Typhoon Fung Wong hit Taiwan just before dawn, packing winds of 167 kilometres per hour. It left the island, heading for the Chinese mainland, about nine hours later.

Television images showed rescue personnel wading through waist-deep waters to extricate people from their homes in Hualien in eastern Taiwan, where the typhoon made landfall.

A man drowned when he slipped into a flooded rice paddy in Taitung County in southeast Taiwan, the disaster relief centre said.

Authorities evacuated more than 1,000 isolated villagers and barred traffic at low lying, vulnerable bridges, the centre said.


Television reports said rampaging flood waters had reached a mountain village, prompting some 1,000 people to prepare to evacuate.

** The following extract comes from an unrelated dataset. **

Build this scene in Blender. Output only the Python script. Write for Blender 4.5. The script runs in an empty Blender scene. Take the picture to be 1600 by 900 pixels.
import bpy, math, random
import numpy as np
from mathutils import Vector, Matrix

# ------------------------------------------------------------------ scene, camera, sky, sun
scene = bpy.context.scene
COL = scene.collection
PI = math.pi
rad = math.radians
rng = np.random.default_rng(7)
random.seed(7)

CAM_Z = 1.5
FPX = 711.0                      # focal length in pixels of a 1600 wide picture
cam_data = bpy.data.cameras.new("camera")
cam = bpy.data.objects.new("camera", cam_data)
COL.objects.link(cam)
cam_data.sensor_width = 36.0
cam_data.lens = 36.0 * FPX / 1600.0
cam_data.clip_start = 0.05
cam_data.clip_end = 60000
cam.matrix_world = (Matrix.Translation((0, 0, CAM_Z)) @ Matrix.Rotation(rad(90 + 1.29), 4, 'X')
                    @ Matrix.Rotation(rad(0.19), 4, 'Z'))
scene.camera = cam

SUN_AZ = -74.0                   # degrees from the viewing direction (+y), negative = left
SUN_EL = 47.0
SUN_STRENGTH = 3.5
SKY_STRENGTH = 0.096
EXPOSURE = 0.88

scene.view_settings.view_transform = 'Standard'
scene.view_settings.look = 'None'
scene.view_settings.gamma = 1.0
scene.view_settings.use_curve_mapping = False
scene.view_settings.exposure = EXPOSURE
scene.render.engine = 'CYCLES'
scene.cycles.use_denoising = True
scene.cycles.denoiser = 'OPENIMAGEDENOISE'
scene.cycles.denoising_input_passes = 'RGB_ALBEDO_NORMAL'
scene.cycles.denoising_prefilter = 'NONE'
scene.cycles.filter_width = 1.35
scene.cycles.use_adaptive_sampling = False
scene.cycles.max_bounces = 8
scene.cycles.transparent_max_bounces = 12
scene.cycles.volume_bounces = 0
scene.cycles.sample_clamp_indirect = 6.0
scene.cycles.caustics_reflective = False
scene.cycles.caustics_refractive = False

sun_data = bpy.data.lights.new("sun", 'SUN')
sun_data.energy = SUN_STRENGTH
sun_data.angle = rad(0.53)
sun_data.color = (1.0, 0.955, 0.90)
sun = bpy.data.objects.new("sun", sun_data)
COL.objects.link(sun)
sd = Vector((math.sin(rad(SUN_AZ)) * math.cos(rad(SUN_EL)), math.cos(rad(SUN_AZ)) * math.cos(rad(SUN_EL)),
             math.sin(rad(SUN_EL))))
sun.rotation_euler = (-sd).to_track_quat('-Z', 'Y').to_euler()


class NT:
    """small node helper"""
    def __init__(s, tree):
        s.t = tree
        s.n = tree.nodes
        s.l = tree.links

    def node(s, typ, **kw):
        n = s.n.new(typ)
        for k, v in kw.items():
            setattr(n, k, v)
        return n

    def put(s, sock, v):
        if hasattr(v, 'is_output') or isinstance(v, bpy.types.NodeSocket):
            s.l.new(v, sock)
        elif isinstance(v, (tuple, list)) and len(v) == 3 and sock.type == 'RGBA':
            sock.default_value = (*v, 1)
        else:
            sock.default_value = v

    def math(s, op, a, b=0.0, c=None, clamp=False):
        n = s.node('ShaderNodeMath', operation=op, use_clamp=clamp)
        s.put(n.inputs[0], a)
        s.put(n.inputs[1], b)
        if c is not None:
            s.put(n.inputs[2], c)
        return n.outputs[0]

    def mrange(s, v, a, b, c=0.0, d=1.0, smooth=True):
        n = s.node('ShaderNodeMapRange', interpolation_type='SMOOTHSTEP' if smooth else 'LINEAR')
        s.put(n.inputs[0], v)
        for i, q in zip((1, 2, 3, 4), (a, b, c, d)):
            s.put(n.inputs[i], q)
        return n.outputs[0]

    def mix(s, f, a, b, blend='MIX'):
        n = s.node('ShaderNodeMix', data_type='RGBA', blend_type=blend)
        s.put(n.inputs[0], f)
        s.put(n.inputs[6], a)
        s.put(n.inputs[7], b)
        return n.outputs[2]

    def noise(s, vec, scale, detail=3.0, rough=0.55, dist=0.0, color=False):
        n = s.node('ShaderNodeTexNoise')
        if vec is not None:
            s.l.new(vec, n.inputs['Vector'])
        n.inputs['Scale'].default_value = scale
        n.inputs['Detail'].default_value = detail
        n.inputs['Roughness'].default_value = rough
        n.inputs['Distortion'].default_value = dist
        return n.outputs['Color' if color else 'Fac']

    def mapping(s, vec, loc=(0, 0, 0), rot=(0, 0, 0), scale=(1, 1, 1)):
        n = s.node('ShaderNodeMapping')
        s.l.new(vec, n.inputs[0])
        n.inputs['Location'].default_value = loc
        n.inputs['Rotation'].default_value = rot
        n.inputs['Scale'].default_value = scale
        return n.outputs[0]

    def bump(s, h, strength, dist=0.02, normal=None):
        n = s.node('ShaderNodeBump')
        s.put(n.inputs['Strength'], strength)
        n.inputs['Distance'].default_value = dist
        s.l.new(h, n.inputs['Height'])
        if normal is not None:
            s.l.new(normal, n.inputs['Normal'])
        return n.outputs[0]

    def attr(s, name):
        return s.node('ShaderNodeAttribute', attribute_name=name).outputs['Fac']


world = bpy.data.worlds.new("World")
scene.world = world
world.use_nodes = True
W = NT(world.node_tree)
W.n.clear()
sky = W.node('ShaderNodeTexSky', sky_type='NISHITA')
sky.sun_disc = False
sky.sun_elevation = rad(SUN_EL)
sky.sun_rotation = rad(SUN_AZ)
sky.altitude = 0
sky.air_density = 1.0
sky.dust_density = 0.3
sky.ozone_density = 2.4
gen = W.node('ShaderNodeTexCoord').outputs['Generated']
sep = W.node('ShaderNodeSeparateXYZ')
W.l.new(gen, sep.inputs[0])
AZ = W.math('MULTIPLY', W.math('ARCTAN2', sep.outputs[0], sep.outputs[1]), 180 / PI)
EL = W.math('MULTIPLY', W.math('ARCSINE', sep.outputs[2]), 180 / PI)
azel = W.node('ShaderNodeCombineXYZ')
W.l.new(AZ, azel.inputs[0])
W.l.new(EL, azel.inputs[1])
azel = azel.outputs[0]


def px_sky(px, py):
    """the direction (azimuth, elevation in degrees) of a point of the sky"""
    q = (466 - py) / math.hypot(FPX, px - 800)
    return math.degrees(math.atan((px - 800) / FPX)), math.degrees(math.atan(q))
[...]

The city's domestic airport was shut down, but at the international airport in suburban Taoyuan county some long-haul and regional flights using larger aircraft were still taking off and landing normally, according to the Taoyuan airport's website.

The state-run Taiwan Power company said more than 43,000 homes had lost power around the island and several roads were blocked by landslides.

The storm is expected to make landfall on the southeastern Chinese coast early on Tuesday, the Central Weather Bureau said.